After closing shop, I made the fifty-minute drive out into the country to tuck myself in to my favorite hideaway—an old store that friends allow me to make my home-away-from home, off the grid beside a gravel road. Settling on the porch with a fresh cup of coffee, the cool winds concealed the reality of a 95-degree late Texas afternoon, and I gazed across acres of sun-washed pastureland, letting my thoughts drift. Finally at 7:30, I could no longer keep my eyes open, so I retired to bed, knowing that was probably a mistake. Sure enough, at 11:50 I awakened, and have been unable to sleep since. My mind is too awake, too interested, too consumed with possibilities of the new Thursday that has yet to dawn. I sit now at the large kitchen table of this old store, composing this “blind blog” (no Wi-Fi in this remote location), waiting for drowsiness to lead me back to bed.

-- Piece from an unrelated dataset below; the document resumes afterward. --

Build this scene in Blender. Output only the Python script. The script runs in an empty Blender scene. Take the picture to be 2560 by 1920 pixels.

Palestine is a city of trains, and the Texas Railroad Authority has granted me access to some of their historic locomotives, including old #610. This behemoth pulled the Texas Freedom Train all over the state during our nation’s bicentennial in 1976. Following that year, the locomotive served time in Atlanta, Georgia until it completely tired out, and was returned to Texas. For nearly three months, I have waited for the opportunity to paint this enormous machine, poring over a number of photos taken from a recent visit to the shed where it’s been parked. I have a number of experimental ideas in mind as I try for the first time to render this loco’s portrait in watercolor and pencil.

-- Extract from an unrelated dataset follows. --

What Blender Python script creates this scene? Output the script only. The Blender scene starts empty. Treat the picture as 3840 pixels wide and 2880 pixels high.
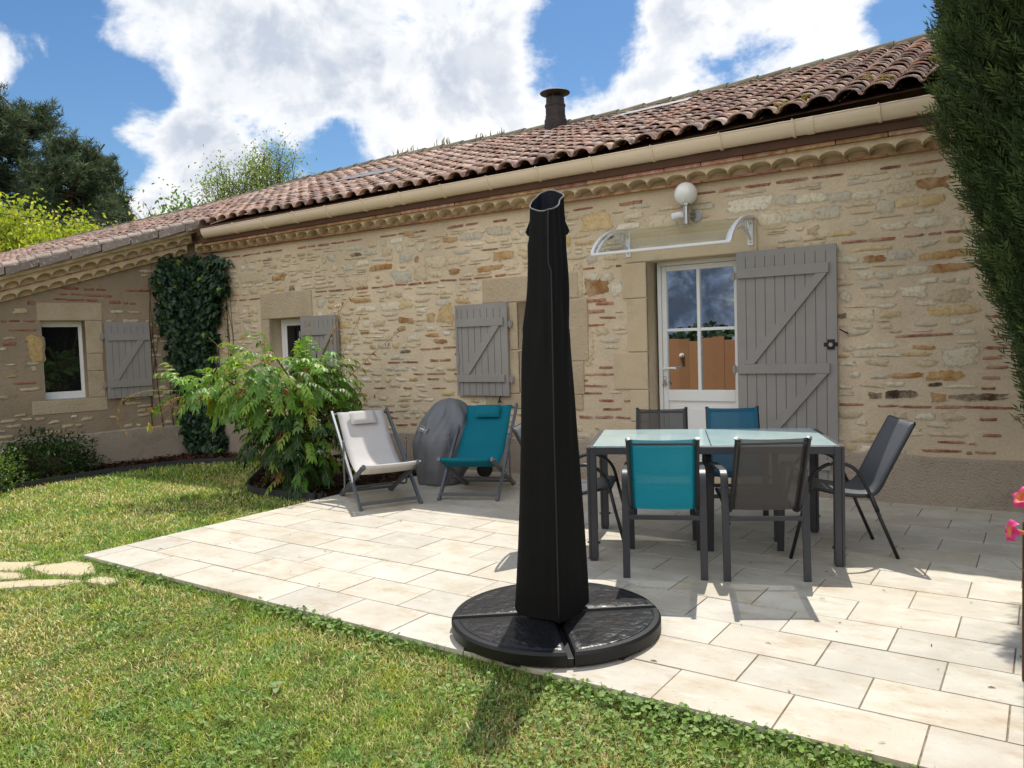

While I’m working in the gallery over the next few days, I also hope to complete a larger watercolor of a passenger rail car I found in Eureka Springs, Arkansas during a visit last year. I’ve always been dissatisfied with the muted colors on the side of the car, and think I can try a few tricks to enrich them. The foliage also needs more work.

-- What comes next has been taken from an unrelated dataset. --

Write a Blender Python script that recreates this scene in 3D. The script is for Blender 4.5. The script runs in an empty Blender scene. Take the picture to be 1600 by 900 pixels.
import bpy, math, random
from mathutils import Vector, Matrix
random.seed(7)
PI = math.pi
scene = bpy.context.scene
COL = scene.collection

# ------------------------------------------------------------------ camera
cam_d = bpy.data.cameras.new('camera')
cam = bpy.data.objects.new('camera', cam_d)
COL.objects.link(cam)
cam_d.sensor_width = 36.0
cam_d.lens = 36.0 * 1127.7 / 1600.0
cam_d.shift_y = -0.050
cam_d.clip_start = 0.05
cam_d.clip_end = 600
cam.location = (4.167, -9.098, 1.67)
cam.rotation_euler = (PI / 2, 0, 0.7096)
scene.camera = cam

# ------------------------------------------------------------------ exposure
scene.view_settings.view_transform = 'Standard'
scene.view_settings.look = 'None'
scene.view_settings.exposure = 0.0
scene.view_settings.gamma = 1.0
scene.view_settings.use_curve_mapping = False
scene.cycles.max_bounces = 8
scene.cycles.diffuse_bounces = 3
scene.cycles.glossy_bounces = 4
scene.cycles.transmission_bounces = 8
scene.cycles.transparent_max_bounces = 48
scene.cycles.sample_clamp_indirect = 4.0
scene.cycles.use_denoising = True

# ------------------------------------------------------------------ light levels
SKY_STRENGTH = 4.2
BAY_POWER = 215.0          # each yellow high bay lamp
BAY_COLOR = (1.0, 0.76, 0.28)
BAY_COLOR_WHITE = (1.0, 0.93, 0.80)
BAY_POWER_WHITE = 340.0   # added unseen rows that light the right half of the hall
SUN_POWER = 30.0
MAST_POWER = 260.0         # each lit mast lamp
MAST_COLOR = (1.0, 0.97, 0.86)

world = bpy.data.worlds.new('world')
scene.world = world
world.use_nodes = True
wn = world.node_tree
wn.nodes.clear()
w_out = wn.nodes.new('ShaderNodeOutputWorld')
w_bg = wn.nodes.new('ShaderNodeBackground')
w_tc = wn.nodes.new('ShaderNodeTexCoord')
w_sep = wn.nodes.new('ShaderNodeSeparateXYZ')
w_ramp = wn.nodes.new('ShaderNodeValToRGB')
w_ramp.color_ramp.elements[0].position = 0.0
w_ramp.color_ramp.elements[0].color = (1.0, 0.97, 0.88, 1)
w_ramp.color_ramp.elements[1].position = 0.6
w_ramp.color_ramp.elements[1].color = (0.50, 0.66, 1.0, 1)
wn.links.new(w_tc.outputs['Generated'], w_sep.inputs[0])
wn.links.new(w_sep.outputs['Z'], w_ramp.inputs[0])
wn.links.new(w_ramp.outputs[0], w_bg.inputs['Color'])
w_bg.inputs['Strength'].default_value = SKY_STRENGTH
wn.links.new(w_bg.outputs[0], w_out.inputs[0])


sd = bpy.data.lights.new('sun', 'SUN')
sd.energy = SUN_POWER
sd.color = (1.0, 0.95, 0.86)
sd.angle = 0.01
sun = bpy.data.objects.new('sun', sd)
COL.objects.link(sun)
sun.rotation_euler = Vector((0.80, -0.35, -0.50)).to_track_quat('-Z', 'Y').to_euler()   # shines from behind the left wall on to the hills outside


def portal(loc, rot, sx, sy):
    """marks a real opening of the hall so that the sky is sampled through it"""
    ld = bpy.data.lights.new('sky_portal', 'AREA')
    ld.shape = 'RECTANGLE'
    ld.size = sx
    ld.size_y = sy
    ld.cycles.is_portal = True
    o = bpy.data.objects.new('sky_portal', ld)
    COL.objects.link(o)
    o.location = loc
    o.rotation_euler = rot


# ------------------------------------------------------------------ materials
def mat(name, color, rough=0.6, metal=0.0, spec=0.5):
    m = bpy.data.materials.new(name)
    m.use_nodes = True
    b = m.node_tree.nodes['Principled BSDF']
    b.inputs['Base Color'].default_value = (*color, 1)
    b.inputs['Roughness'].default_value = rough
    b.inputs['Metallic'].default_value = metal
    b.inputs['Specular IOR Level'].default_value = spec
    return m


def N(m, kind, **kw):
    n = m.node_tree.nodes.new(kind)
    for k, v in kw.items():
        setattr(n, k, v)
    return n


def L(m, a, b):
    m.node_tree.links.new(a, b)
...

(Next day) After falling asleep around 2:30 this morning and sleeping till nearly 7:00, I rose to a more promising dawn, and the moonless night river yielded to a sunny morning drive, my Jeep cutting across the countryside, and my heart filled with a renewed sense of adventure. By mid-afternoon things were hopping in The Gallery at Redlands in Palestine, as I met several new friends, and managed to frame two more watercolors, finish my Eureka Springs passenger rail car, and break ground on the old #610. This is a retired Texas and Pacific 2-10-4 steam locomotive, the largest I’ve seen in over ten years. Seventy of these 600-series locomotives were manufactured, and this is the only one that still exists.  Right now, I’m waiting for the background of the painting to dry so I can begin work on the actual locomotive.

610 beginning

Old #610 Texas and Pacific in Progress

The draftsman must aggress; only by persistent assault will the live image capitulate and give up its secret to an unrelenting line.

Rico Lebrun

I anticipate a struggle and plenty to learn as I attempt to render the details on this complex locomotive.

eureka springs beginning

Eureka Springs Rail Odyssey, 16 x 12″ unframed, $250

Finally I finished the Eureka Springs passenger car I started long ago and resumed work on yesterday afternoon.  A number of new paintings have been brought out to The Gallery at Redlands for display and sale as well:

old store

Remnants from an Old Store, 11 x 14″ framed, $250

This subject was taken from the store where I gladly live when I retreat to the Texas wilderness.  Before retiring to bed last night, I walked into the store room and looked at this section of shelving behind the cash register, grateful for the memories of painting it last year.

indian corn

Indian Corn, 14 x 18″ framed, $225

I worked on this piece last winter while visiting with my parents in St. Louis, and finally got around to framing it.

palestine

Palestine Memory, 14 x 18″ framed, $200

I painted this scene from the Gallery window during my one-man-show last March, and finally got it framed and presented in the Gallery.

I plan to spend the next three days and evenings in The Gallery at Redlands, making as many watercolors as I can during this period, and continuing to make friends in the city of Palestine.  So far, the experience has been fulfilling.

Thanks for reading.

I paint in order to remember.

I journal when I  feel alone.

I blog to remind myself that I am not alone.